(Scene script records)
+--

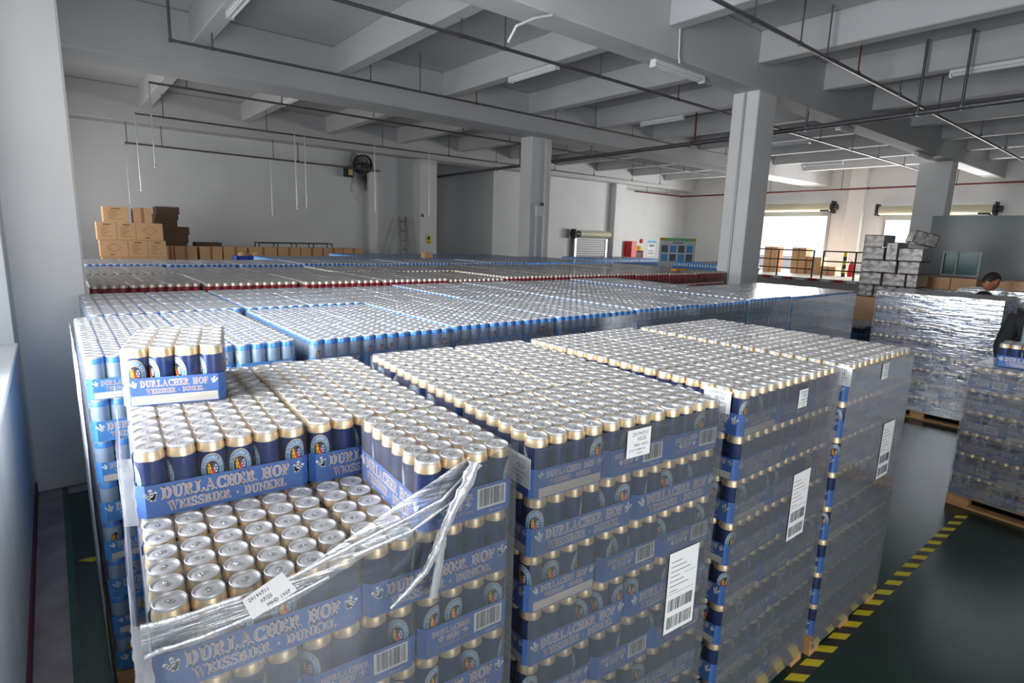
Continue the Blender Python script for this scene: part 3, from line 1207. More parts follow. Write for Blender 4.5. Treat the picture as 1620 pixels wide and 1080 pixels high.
DATE = [('20190711', .2, .76, .017), ('05/25', .42, .57, .017), ('MHD 190711', .3, .38, .011), ('07 25 21 BIER 500', .1, .22, .009), ('190711', .42, .08, .009)]
zt8 = BASE+7*LAY
sticker(MBm, .335, zt8+.052, .098, .086, DATE, 'small white date label on the load beside the torn-open one')
sticker(MBm, .575, BASE+3.28*LAY, .15, .30, [], 'large barcode label on the load beside the torn-open one', barcode=True)
sticker(MC, .40, zt8+.045, .075, .075, DATE, 'small white date label on the third front load')
sticker(MC, .45, BASE+3.75*LAY, .15, .30, [], 'large barcode label on the third front load', barcode=True)
sticker(MD, .36, zt8+.058, .078, .078, DATE, 'small white date label on the aisle-end front load')
sticker(MD, .50, BASE+4.1*LAY, .15, .30, [], 'large barcode label on the aisle-end front load', barcode=True)
sticker(MBm, .115, zt8+.03, .11, .085, DATE, 'white date label on the window-facing side of the second front load', 'l', lift=.004)
sticker(MC, .16, zt8+.075, .11, .085, DATE, 'white date label on the window-facing side of the third front load', 'l', lift=.004)
sticker(MD, .10, zt8+.075, .11, .085, DATE, 'white date label on the window-facing side of the aisle-end front load', 'l', lift=.004)
# date label caught in the bunched film
mb = MB(['paper'])
pa, pb = af(393, 968, .045), af(455, 928, .045)
dx = (pb-pa).normalized()
dn = Vector((0, -1, .5)).normalized()
dz = dx.cross(-dn).normalized()
if dz.z < 0:
    dz = -dz
P = [pa-dz*.016, pa-dz*.016+dx*.088, pa+dz*.030+dx*.080, pa+dz*.026]
mb.add(P, [(0, 1, 2, 3)], 'paper')
for s, lx, lz in (('20190711', .008, .014), ('07/25', .025, .001), ('MHD 1907', .032, -.012)):
    for poly in plain_text(s):
        mb.quad([pa+dx*(lx+p[0]*.010)+dz*(lz+p[1]*.010)+dn*.0012 for p in poly], 'ink')
tag(link('paper_label', mb.mesh('paper_label')), 'crumpled white date label caught in the torn film', 'label', 'paper labels on the films')

# ---- second and third rank: pale cans with blue rims
BT = 'tray of blue-rimmed cans'
N_ = ['first', 'second', 'third', 'fourth', 'fifth', 'sixth', 'seventh', 'eighth', 'ninth', 'tenth', 'eleventh']
for i in range(9):
    x = -.87 if i == 0 else -.01+.805*(i-1)
    rz = random.uniform(-.006, .006)
    pal = (x, 1.605+random.uniform(-.01, .005), rz)
    show = ALL if i == 0 else ((7, 8) if i < 5 else (4, 5, 6, 7, 8))
    Mt, _ = load(pal, '%s load, second rank' % N_[i], 8, BT, PK, 'wheat_beer_tray', 'blue-rimmed beer trays in the second rank', show,
                 whole=None if i < 4 else ME_W_PALE, edges_below='fl' if i == 0 else 'f', dz=random.uniform(0, .016), sc=.996, jitter=.0008)
    lo = BASE+(min(show)-1)*LAY
    pile_box(Mt, .405 if i == 0 else .02, .41, BASE, .79, 1.19, BASE+7*LAY-.003, 'tray_sky')
    if i:
        pile_box(Mt, .02, .02, BASE, .79, .41, lo-.003, 'tray_sky')
    pile_box(Mt, 0, 0, 0, .8, 1.2, BASE-.002, 'pallet_wood')
    if i == 0:
        mb = wrap_sides(Mt, .05, BASE+8*LAY-.01, faces='l', mname='gathered_film', off=.014)
        tag(link('stretch_film', mb.mesh('stretch_film')), 'loose whitish film on the window side of the first load, second rank', 'stretch film', 'stretch films round the pallet loads')
    if i >= 1:
        mb = wrap_sides(Mt, .05, BASE+8*LAY-.02, faces='fr' if i == 8 else 'f')
        tag(link('stretch_film', mb.mesh('stretch_film')), 'hazy film on the %s load from the window, second rank' % N_[i], 'stretch film', 'stretch films round the pallet loads')
for i in range(7):
    x = -.80 if i == 0 else .01+.805*(i-1)
    pal = (x, 2.81+random.uniform(-.005, .01), random.uniform(-.006, .006))
    Mt, _ = load(pal, '%s load, third rank' % N_[i], 8, BT, PK, 'wheat_beer_tray', 'blue-rimmed beer trays in the third rank', (), whole=ME_W_PALE, last='P2' if i % 2 else 'P1', dz=random.uniform(0, .016), sc=.996, jitter=.0008)
    pile_box(Mt, .01, .01, 0, .79, 1.19, BASE+7*LAY-.003, 'tray_sky')

# ---- fourth and fifth rank: red cans
for row, y in ((0, 4.68), (1, 5.895)):
    for i in range(11):
        x = -.72+.805*i if row else -.72+.805*i
        pal = (x, y-.37+(.22, .10)[i] if i < 2 else y-.38+random.uniform(-.006, .006), random.uniform(-.006, .006))
        Mt, _ = load(pal, '%s load, %s rank' % (N_[i], ('fourth', 'fifth')[row]), 8, 'red beer tray', None, 'red_beer_tray', 'red beer trays', () if row else (8, 7), whole=ME_W_RED, last='P2' if i % 2 else 'P1', edges_below='f', dz=random.uniform(.018, .038), sc=.992, jitter=.0008)
        pile_box(Mt, .01, .41, 0, .79, 1.19, BASE+7*LAY-.003, 'tray_red')
        pile_box(Mt, .01, .01, 0, .79, .41, BASE+(7 if row else 6)*LAY-.003, 'tray_red')

# ---- sixth rank: blue rims again, each tray its own; further ranks as one mass
FAR = MB([])
_far_src = ME_W_FAR


def far_load(x, y):
    Mt = Matrix.Translation((x, y, BASE+7*LAY+.045))
    for (px_, py_, r, _, _, _) in pattern(random.choice(('P1', 'P2'))):
        T = Mt @ Matrix.Translation((px_, py_, 0)) @ Matrix.Rotation(r, 4, 'Z')
        for a in range(6):
            for b in range(4):
                c = T @ Vector(((a-2.5)*PITCH_C, (b-1.5)*PITCH_C, 0))
                FAR.lathe([(CAN_R, .08), (CAN_R, .141)], 'can_pale', 6, c, cap=False)
                FAR.lathe([(CAN_R, .141), (.0290, .160), (.0285, .1675)], 'can_sky', 6, c, cap=False)
                FAR.lathe([(.0285, .1675), (.012, .1635)], 'can_lid', 6, c)
        FAR.box(-TL, -TW, 0, TL, TW, TH, 'tray_sky', mtx=T)
        FAR.add([T @ Vector(p) for p in octo(TL, TW, CH, .169)], [tuple(range(8))], 'shrink_film_hazy')
    FAR.box(x+.01, y+.01, 0, x+.79, y+1.19, BASE+7*LAY+.043, 'tray_sky')


for i in range(11):
    x = -.65+.805*i
    pal = (x, 7.06 if i == 0 else (6.97 if i == 1 else 6.90+random.uniform(-.012, .012)), random.uniform(-.006, .006))
    if i < 8:
        Mt, _ = load(pal, '%s load, sixth rank' % N_[i], 8, BT, None, 'wheat_beer_tray', 'blue-rimmed beer trays in the sixth rank', (), whole=ME_W_FAR, last='P2' if i % 2 else 'P1', dz=random.uniform(.04, .055), sc=.992, jitter=.0008)
        pile_box(Mt, .01, .01, 0, .79, 1.19, BASE+7*LAY-.003, 'tray_sky')
    else:
        far_load(x, 6.90)
for i in range(8):
    far_load(1.75+.805*i, 8.13)
for i in range(5):
    far_load(3.55+.805*i, 9.4)
for i in range(3):
    far_load(9.1+.81*i, 8.25)
far_load(10.3, 5.75)
far_load(11.2, 5.75)
tag(link('stacked_beer_trays', FAR.mesh('stacked_beer_trays')), 'furthest ranks of blue-rimmed beer trays before the back wall', 'beer trays', None, 'stuff')
tag(link('inner_beer_trays', PILE.mesh('inner_beer_trays')), 'beer trays packed inside the stacked pallet loads', 'beer trays', None, 'stuff')

# ---- aisle side: load with a silvery wrap and the low blue load
ST = 'wrapped beer tray'


def side_load(x, y, rz, layers, words, name, mname, lab_film, top_film, lab_pal, pal=True):
    """loads standing across the aisle: their long face looks at the window wall"""
    Mt = Matrix.Translation((x, y, 0)) @ Matrix.Rotation(rz, 4, 'Z')
    for L in range(1, layers+1):
        P = pattern('P1' if (layers-L) % 2 == 0 else 'P2')
        for (px_, py_, r, roww, side, e) in P:
            top = L == layers
            hit = ''.join(c for c in 'lf' if c in e)
            if not top and not hit:
                continue
            loc = Mt @ Vector((px_, py_, BASE+(L-1)*LAY))
            lab = '%s, %s, %s %s, %s' % (ST, ORD[8-(layers-L)] if L > 1 else 'bottom layer', roww.replace('front row', 'near row'), side.replace('window side', 'outer').replace('aisle side', 'inner'), words)
            if top:
                beer_tray(name, lab, 'trays on loads across the aisle', loc, rz+r, DK, None, film=False)
            else:
                beer_tray(name, lab, 'trays on loads across the aisle', loc, rz+r, DK, local_edges(r, hit), film=False)
    mb = MB(['tray_blue'])
    mb.box(.405, .41, BASE, .79, 1.19, BASE+(layers-1)*LAY-.003, 'tray_blue', mtx=Mt)
    if pal:
        euro_pallet((x, y), rz, lab_pal)
    wb = wrap_sides(Mt, .09, BASE+layers*LAY+.002, mname=mname, faces='lf', off=.006)
    if top_film:
        n = 12
        P = [Mt @ Vector((.8*i/n, 1.2*j/n, BASE+layers*LAY+.004+random.uniform(0, .004))) for j in range(n+1) for i in range(n+1)]
        wb.add(P, [(j*(n+1)+i, j*(n+1)+i+1, (j+1)*(n+1)+i+1, (j+1)*(n+1)+i) for j in range(n) for i in range(n)], mname, True)
    tag(link('stretch_film', wb.mesh('stretch_film')), lab_film, 'stretch film', 'stretch films round the pallet loads')
    return mb


for a in ((6.86, .33, .03, 8, 'tall silvery load', 'silvery_beer_tray', 'crumpled_wrap', 'shiny crumpled film round the tall silvery load across the aisle', True, 'wooden pallet under the tall silvery load'),
          (4.36, -1.16, -.06, 6, 'low load at frame edge', 'shiny_beer_tray', 'crumpled_wrap', 'shiny crumpled film round the low load beside the aisle', True, 'wooden pallet under the low load beside the aisle')):
    core = side_load(*a)
    tag(link('inner_beer_trays', core.mesh('inner_beer_trays')), 'trays packed inside the ' + a[4], 'beer trays', None, 'stuff')


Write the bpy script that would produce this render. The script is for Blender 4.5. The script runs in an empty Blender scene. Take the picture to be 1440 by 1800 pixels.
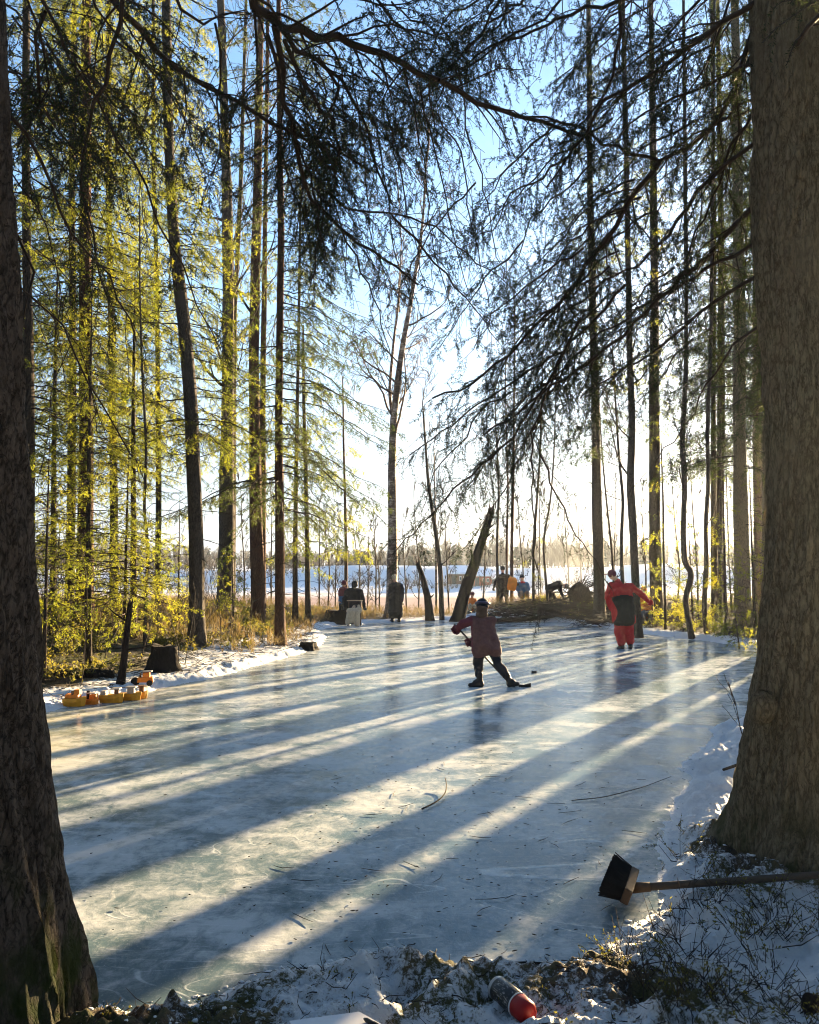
SKY_STRENGTH = 0.052
SUN_STRENGTH = 5.0
EXPOSURE = 3.15
ICE_BUMP = .15
HAZE = .00024
import bpy, math, random
import numpy as np
from mathutils import Vector, Matrix

scene = bpy.context.scene
COL = scene.collection
R = math.radians
rng = np.random.default_rng(7)
random.seed(7)
F = 1440.0
CAM = np.array([0.0, 0.0, 1.6])
PITCH = math.atan(115 / 1440)
AZ = R(32.6)
EL = R(9.5)
U = np.array([math.sin(AZ), math.cos(AZ), 0.0])          # horizontal direction towards the sun

# ---------------------------------------------------------------- camera
cam_d = bpy.data.cameras.new("camera")
cam = bpy.data.objects.new("camera", cam_d)
COL.objects.link(cam)
cam.location = CAM
cam.rotation_euler = (R(90) + PITCH, 0, 0)
cam_d.sensor_fit = 'HORIZONTAL'
cam_d.sensor_width = 36.0
cam_d.lens = 36.0
cam_d.clip_end = 6000
cam_d.clip_start = 0.05
scene.camera = cam
cp, sp = math.cos(PITCH), math.sin(PITCH)


def ray(px, py):
    x, v = (px - 720) / F, (900 - py) / F
    return np.array([x, cp - v * sp, v * cp + sp])


def P(px, py, Y):
    """the point seen at a pixel of the photograph at distance Y along the ground"""
    d = ray(px, py)
    return CAM + d * (Y / d[1])


def G(px, py, z=0.0):
    d = ray(px, py)
    t = (z - CAM[2]) / d[2]
    return CAM + d * t


# ---------------------------------------------------------------- noise
def _hash(ix, iy, seed):
    h = (ix.astype(np.int64) * 374761393 + iy.astype(np.int64) * 668265263 + seed * 974634777) & 0x7fffffff
    h = ((h ^ (h >> 13)) * 1274126177) & 0x7fffffff
    return ((h ^ (h >> 16)) & 0xffff) / 65535.0


def vnoise(x, y, seed=0):
    ix, iy = np.floor(x), np.floor(y)
    fx, fy = x - ix, y - iy
    fx, fy = fx * fx * (3 - 2 * fx), fy * fy * (3 - 2 * fy)
    a = _hash(ix, iy, seed); b = _hash(ix + 1, iy, seed)
    c = _hash(ix, iy + 1, seed); d = _hash(ix + 1, iy + 1, seed)
    return (a * (1 - fx) + b * fx) * (1 - fy) + (c * (1 - fx) + d * fx) * fy


def fbm(x, y, seed=0, octv=4, gain=.5):
    s, a, t = 0, 1.0, 0
    for k in range(octv):
        s = s + a * (vnoise(x * 2 ** k + 17.3 * k, y * 2 ** k - 9.1 * k, seed + k) - .5)
        t += a
        a *= gain
    return s / t * 2


def ss(a, b, x):
    t = np.clip((x - a) / (b - a), 0, 1)
    return t * t * (3 - 2 * t)


# ---------------------------------------------------------------- mesh helpers
def mesh_np(name, verts, faces, mats, midx=None, smooth=True):
    """faces: list of (n,k) int arrays; midx: a material index for each array"""
    me = bpy.data.meshes.new(name)
    faces = [np.asarray(f) for f in faces]
    keep = [i for i, f in enumerate(faces) if len(f)]
    mi = [0] * len(faces) if midx is None else midx
    v = np.ascontiguousarray(verts, dtype=np.float32)
    me.vertices.add(len(v))
    me.vertices.foreach_set("co", v.ravel())
    loops = np.concatenate([faces[i].ravel() for i in keep]).astype(np.int32)
    tot = np.concatenate([np.full(len(faces[i]), faces[i].shape[1]) for i in keep]).astype(np.int32)
    start = np.concatenate([[0], np.cumsum(tot)[:-1]]).astype(np.int32)
    me.loops.add(len(loops))
    me.loops.foreach_set("vertex_index", loops)
    me.polygons.add(len(tot))
    me.polygons.foreach_set("loop_start", start)
    me.polygons.foreach_set("loop_total", tot)
    me.polygons.foreach_set("material_index", np.concatenate([np.full(len(faces[i]), mi[i]) for i in keep]).astype(np.int32))
    if smooth:
        me.polygons.foreach_set("use_smooth", np.ones(len(tot), dtype=bool))
    for m in mats:
        me.materials.append(m)
    me.update(calc_edges=True)
    me.validate()
    return me


def link(name, me, parent=None, loc=(0, 0, 0)):
    o = bpy.data.objects.new(name, me)
    COL.objects.link(o)
    if parent is not None:
        o.parent = parent
    o.location = loc
    return o


def tag(o, label=None, cat=None, group=None, kind=None):
    if label: o["label"] = label
    if cat: o["category"] = cat
    if group: o["group"] = group
    if kind: o["kind"] = kind
    return o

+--

EXERCISE INSTRUCTIONS -
From the entries above, copy exactly the lines starting at the one with "Write the bpy" and stopping at the one with "U = np.array([math.sin(AZ), math.cos(AZ), 0.0])", keeping both ends. Drop the pictures.

SOLUTION TO THIS TASK -
Write the bpy script that would produce this render. The script is for Blender 4.5. The script runs in an empty Blender scene. Take the picture to be 1440 by 1800 pixels.
SKY_STRENGTH = 0.052
SUN_STRENGTH = 5.0
EXPOSURE = 3.15
ICE_BUMP = .15
HAZE = .00024
import bpy, math, random
import numpy as np
from mathutils import Vector, Matrix

scene = bpy.context.scene
COL = scene.collection
R = math.radians
rng = np.random.default_rng(7)
random.seed(7)
F = 1440.0
CAM = np.array([0.0, 0.0, 1.6])
PITCH = math.atan(115 / 1440)
AZ = R(32.6)
EL = R(9.5)
U = np.array([math.sin(AZ), math.cos(AZ), 0.0])          # horizontal direction towards the sun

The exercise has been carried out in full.